In other words, the sorts of guys you don’t mind giving some playing time to in a rebuilding year.

It went pretty well for Delmonico. At a high level, he graded out at about a win above replacement in 166 plate appearances according to the various metrics, which is pretty good! He achieved his .295 tAV in a fairly promising manner, with a 13.9 percent walk rate and 18.7 percent strikeout rate, each on the good side of league average, and a .277 BABIP, while not embarrassing himself in left field (FRAA even has him above average in the field). Even assuming some regression, that start ought to be enough to get him an extended look in left field in 2018. Not bad, for a guy who didn’t make the BP Annual last year.

Looking at the details, though, it was a lot better than “not bad.” It’s a mistake to presume we know players, especially young ones, but it’s hard to be anything other than excited for a guy who beat addiction having one of the best starts to a career of any player in franchise history; it’s even harder given Delmonico’s friendly, telegenic air and clear excitement to be in the bigs. It remains to be seen if he can really stick in left, or if the bat is for real, but he’ll always have this second half. Given where he started, he might have done better relative to expectations than anyone in the organization this year.

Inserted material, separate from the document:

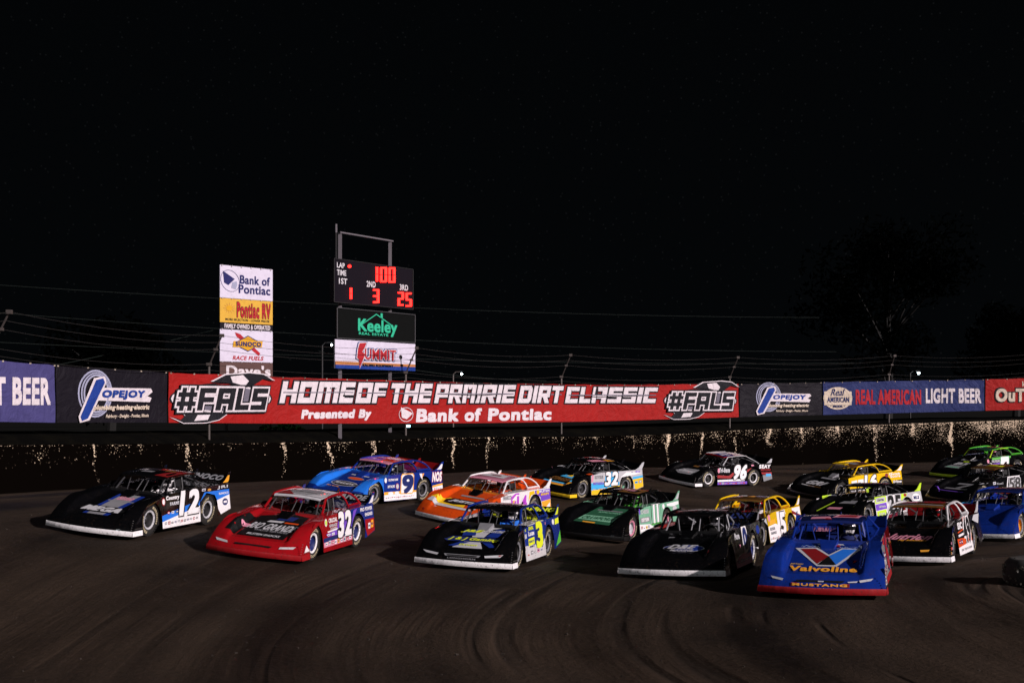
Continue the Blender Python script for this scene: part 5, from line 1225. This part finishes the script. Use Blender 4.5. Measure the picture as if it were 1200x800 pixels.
c.marks(.8, .1, .28, .38, 4, ['red', 'white', 'yellow', 'navy'], 3, 8); c.spoly(oval(.80, .80, .05, .09), 'purple', 2, False)
c.spoly(oval(-1.05, .84, .09, .08), 'white', 2, False); c.spoly([(-1.3, .9), (-1.35, .83), (-1.8, .8), (-2.3, .84), (-2.3, .93)], 'white', 2); c.spoly(oval(-1.95, .72, .18, .09), 'lightgrey', 3, False); c.spoly([(-1.76, .52), (-2.3, .55), (-2.3, .62), (-1.76, .60)], 'magenta', 3)
c.hpoly([(-.60, 1.90), (.56, 1.98), (.56, .60), (-.36, .60)], 'darkgreen'); c.hpoly([(-.55, 1.70), (.56, 1.76), (.56, 1.35), (-.48, 1.35)], 'mint', 2); c.htext('CRAWFORD', -.46, .50, 1.66, 1.42, 'darkgreen', 3, .06, .2); c.htext('APPALACHIAN', -.2, .5, 1.08, .98, 'mint', 3, .03, .2); c.hpoly([(-.30, .9), (.5, .9), (.5, .84), (-.3, .84)], 'grey', 2); c.hpoly([(-.3, 1.92), (.1, 1.95), (.1, 1.86), (-.3, 1.84)], 'amber', 3)
c.rpoly([(-.1, .0), (.58, .0), (.58, -.9), (.1, -.9)], 'brown'); c.rpoly([(.0, -.3), (.3, -.3), (.3, -.6)], 'pink', 2); c.fintext('lightgrey'); c.rivets(); c.spoly([(1.78, .10), (2.12, .10), (2.14, .18), (1.78, .17)], 'lightgrey', 2)

# ---- 96 ---------------------------------------------------------------
c = Car('96', 'black and red car numbered 96 with a flag-striped roof, alone against the wall', hood='black', valance='white', door='black', quarter='black', arch=False, sail='lightgrey', post='lightgrey', suit='grey', helmet='lightgrey', rim='white', roof='red', driver='driver in grey inside the black and red car numbered 96')
c.spoly([(.855, .125), (-.855, .125), (-.855, .24), (.855, .22)], 'purple', 1); c.spoly([(.855, .24), (-.7, .26), (-.855, .50), (-.75, .52), (-.6, .34), (.855, .32)], 'white', 2); c.spoly([(.855, .40), (.1, .38), (-.15, .55), (-.05, .62), (.2, .48), (.855, .52)], 'red', 2)
c.number('96', -.12, -.82, .36, .93, 'white', 'black', .3, 4); c.stext('Tri-State', .76, .14, .62, .82, 'lightgrey', 3, .08, .1); c.spoly(oval(.78, .70, .06, .10), 'pink', 2, False); c.marks(.78, -.75, .14, .21, 10, ['orange', 'lightgrey', 'pink'], 2, 3)
c.stext('SEAY', -1.60, -2.28, .76, .93, 'white', 2, .06, .15); c.stext('MOTORS', -1.7, -2.28, .66, .74, 'red', 2, .05, .15); c.spoly([(-1.76, .52), (-2.35, .50), (-2.35, .60), (-1.72, .60)], 'red', 1); c.spoly([(-1.80, .48), (-1.86, .21), (-2.37, .31), (-2.36, .50)], 'grey', 1); c.spoly([(-2.0, .42), (-2.3, .44), (-2.3, .54), (-2.0, .54)], 'cyan', 2, False); c.spoly(oval(-1.2, .90, .09, .035), 'pink', 2, False)
c.spoly([(-.87, .60), (-.87, .72), (-1.15, .80), (-1.1, .76)], 'red', 2)
c.hpoly([(-.62, 1.75), (-.3, 1.35), (.35, 1.25), (.56, 1.5), (.5, 1.9), (-.2, 1.95)], 'grey'); c.htext('Clements', -.45, .48, 1.75, 1.45, 'lightgrey', 3, .06, .2); c.hpoly([(-.3, 1.05), (0, 1.05), (0, .9), (-.3, .9)], 'brown', 2)
for i in range(6): c.rpoly([(-.58 + i * .2, .1), (-.48 + i * .2, .1), (-.48 + i * .2, -1.1), (-.58 + i * .2, -1.1)], 'white', 1)
c.rpoly([(-.1, .10), (.6, .10), (.6, -.5), (-.1, -.5)], 'navy', 2); c.fintext('lightgrey'); c.rivets()

# ---- plain black with oval hood emblem --------------------------------
c = Car('DE', 'nearly all black car with an oval blue emblem on its hood', hood='black', valance='white', door='black', quarter='black', arch=True, sail='black', suit='black', helmet='grey', rim='lightgrey', roof='black', disc='blue', cage='grey', driver='driver in black inside the nearly all black car with the oval emblem')
c.spoly([(.855, .125), (-.855, .125), (-.855, .46), (.3, .36), (.855, .24)], 'pink', 1); c.spoly([(-.1, .36), (-.14, .94), (-.62, .94), (-.78, .60), (-.70, .40)], 'white', 2); c.spoly([(-.3, .34), (-.74, .36), (-.84, .70), (-.76, .78), (-.66, .46)], 'blue', 3); c.number('0', -.22, -.55, .48, .90, 'navy', None, .05, 5, .06)
c.stext('Pure', .62, .15, .70, .84, 'lightgrey', 2, .08, .1); c.marks(.7, -.6, .2, .28, 5, ['navy', 'grey'], 2, 3); c.marks(.7, .1, .48, .6, 2, ['lightgrey', 'pink'], 2, 6)
c.spoly(oval(-1.95, .78, .2, .1), 'blue', 1, False)
c.hpoly(oval(.10, 1.50, .44, .22, 26), 'lightgrey', 1); c.hpoly(oval(.10, 1.50, .42, .20, 26), 'blue', 2); c.hpoly([(-.34, 1.58), (-.12, 1.26), (.05, 1.32), (-.1, 1.70)], 'black', 3); c.htext('D&E', -.20, .34, 1.58, 1.32, 'lightgrey', 5, .045, .3); c.htext('MARINE', -.14, .34, 1.72, 1.61, 'lightgrey', 5, .03, .1)
c.fintext('grey'); c.rivets()
c.hpoly([(-.40, .86), (-.28, .84), (-.26, .80), (-.38, .80)], 'grey', 1); c.sptext('D&E', .3, .8, 'navy')

# ---- yellow behind it -----------------------------------------------
c = Car('y5', 'yellow car with brown roof and red cockpit, half hidden behind the blue V-emblem car', hood='black', valance='white', door='yellow', quarter='yellow', arch=True, sail='yellow', post='yellow', suit='white', helmet='red', interior='red', rim='grey', roof='brown', deck='red', fin='yellow', scoop='red', driver='driver in white with a red helmet inside the yellow car with brown roof')
c.spoly([(.855, .125), (-.0, .125), (-.25, .30), (-.05, .55), (.2, .60), (.855, .56)], 'white', 1); c.spoly([(.70, .60), (.20, .62), (.2, .72), (.70, .70)], 'amber', 2); c.spoly([(-.02, .90), (-.80, .93), (-.84, .80), (-.30, .78), (-.22, .42), (.02, .42)], 'white', 2); c.number('5', -.24, -.68, .28, .86, 'white', 'black', .1, 4)
c.stext('SLICKER', .74, .30, .44, .52, 'grey', 3, .08); c.stext('GRAPHICS', .72, .22, .33, .40, 'grey', 3, .08); c.marks(.8, 0, .18, .25, 5, ['grey', 'red', 'black'], 2, 5); c.spoly(oval(.70, .78, .10, .10), 'pink', 2, False)
c.spoly([(-1.5, .80), (-1.5, .92), (-2.3, .93), (-2.3, .70), (-1.8, .62)], 'white', 1); c.spoly([(-1.45, .78), (-1.5, .86), (-2.3, .68), (-2.3, .60)], 'darkred', 2); c.spoly([(1.5, .80), (1.25, .76), (.9, .60), (.95, .80)], 'lightgrey', 1)
c.rpoly([(.0, -.4), (.2, -.4), (.2, -.7)], 'amber', 1); c.fintext('white'); c.rivets()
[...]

It didn’t go so well for Engel, however. The metrics liked the defense less than the eye test did, as he was below average by DRS, UZR, and FRAA (though above average according to MLBAM’s new catch probability/outs above average stats). There wasn’t any dispute about the quality of his offense; a tAV of .199 and a nearly 35 percent K rate tends to remove all doubt.

The all-in-one metrics had him slightly below replacement, and that seems about right. It’s not a guarantee that he’ll improve with the bat, but it’s not unlikely, either — he doesn’t have the profile of a guy who’d be locked in immediately, and you’d expect a BABIP uptick (.247 isn’t sustainable for anyone, much less a burner like Engel). He probably needs to figure it out quickly, or he risks losing a step on defense (a real concern for a guy turning 26 whose carrying tool is his speed), getting overtaken by a different White Sox project, or both.

If he can fend off Leury Garcia et al. for playing time, and more plate appearances help him improve as they have at other levels, and those improvements give him a little boost on offense, then he’s probably a decent, glove-heavy fourth outfielder for the next few years. That’s not a sexy outcome, and he will have to improve to get there, but it’s still pretty good for a 19th rounder. And hey, 336 PA would have been DeWayne Wise’s career high.